Alphabet posts worst profit margin since 2004

Equities 5 minutes to read

Peter Garnry

Head of Equity Strategy

Summary:  News of a massive spending spree by Alphabet on data centres for its subsidiary Google has left its shares with a bit of a hangover as investors responded by chopping 4% off their price.


Google’s parent company, Alphabet, reported Q4 earnings last night with revenue ex-TAC (excluding traffic acquisition cost) at $31.8bn beating estimates of $31.3bn. Looking at the gross revenue number (so not taking out TAC) it came out at $39.3bn up 22% y/y while EBITDA at $10.8bn was only up 11% y/y. The Q4 2018 EBITDA margin was 27.5% which is actually the lowest in Alphabet’s history as a publically listed company and the worst since Q1 2004.

The reason for this margin squeeze is an astronomical rise in capital expenditure on datacentres related to the Google search engine, YouTube video streaming service, Waymo (autonomous car service) and cloud infrastructure. The company said in the conference call that YouTube is driving the majority of the rise in capital spending. 12-month rolling capital expenditure has gone from around $10bn in 2016 to $25bn in 2018. As a result, the free cash flow generation has declined the past two years, which is longest streak since the period 2013-2014 where Alphabet had a mild contraction in free cash flow generation. Investors were concerned over these developments sending the shares down 4% in after-market trading.
Interesting takeaways from the conference call:

Expect capital expenditure to slow down meaningfully – we are not that sure about that for 2019
Google is increasing its investments into e-gaming
Cloud business is the fastest growing business in the Alphabet group
5 million paying G Suite customers
The board has authorised $12.5bn in share buybacks

Elsewhere in equity markets

This morning the Danish jewellery company Pandora reported Q4 numbers that significantly topped estimates. Q4 EBITDA was DKK 2.8bn vs est. DKK 2.5bn and revenue also topped estimates at DKK 7.9bn. Investors have sent shares up 14% on the news.

Pandora has been a heavily shorted stock for years by US-based hedge funds in particular. If today’s earnings release reverses sentiment then Pandora’s shares could experience a short squeeze in the short-term. But for perspective, the company’s troubles are not over yet as management is guiding negative organic revenue growth of 3-7% in FY19 with likely more downside than upside risk given the weak economy in especially Asia.
Pandora shareprice the past five years. Source: Saxo Bank
Upcoming IPO

The hugely popular business collaboration platform Slack has confidentially filed for IPO in a direct listing approach similar to that of Spotify last year.
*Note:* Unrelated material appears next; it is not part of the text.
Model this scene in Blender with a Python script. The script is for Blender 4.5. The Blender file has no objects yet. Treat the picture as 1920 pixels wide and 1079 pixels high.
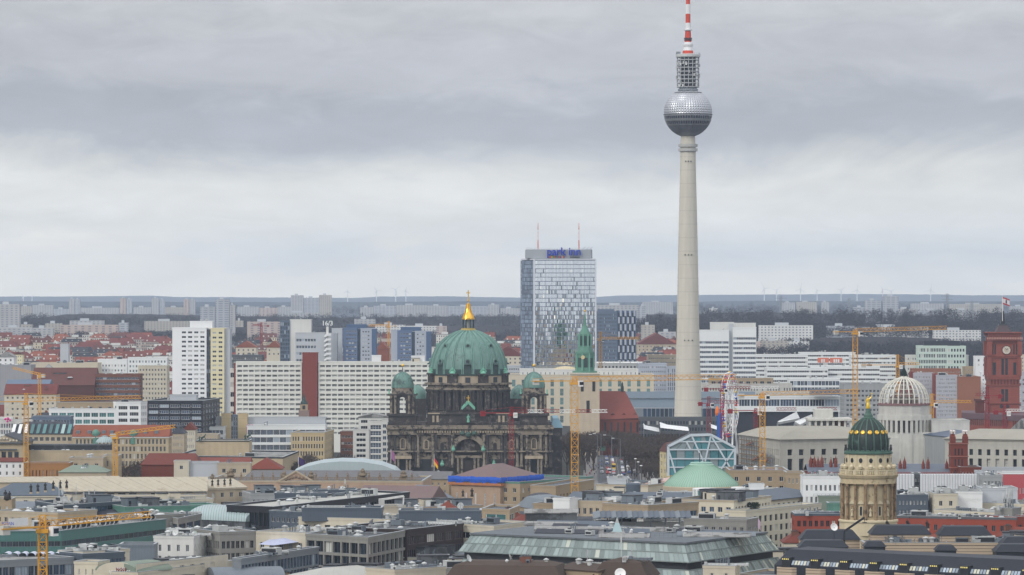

Slack has all the ingredients to become a huge IPO in terms of interest and according to a previous Fortune article people close to the deal suggest a valuation at around $7bn. Little of information about the progress of the company slipped out over the years but one recent number suggests around 8 million active business users. We will follow up as soon as the company has filed its S-1 filing with the SEC.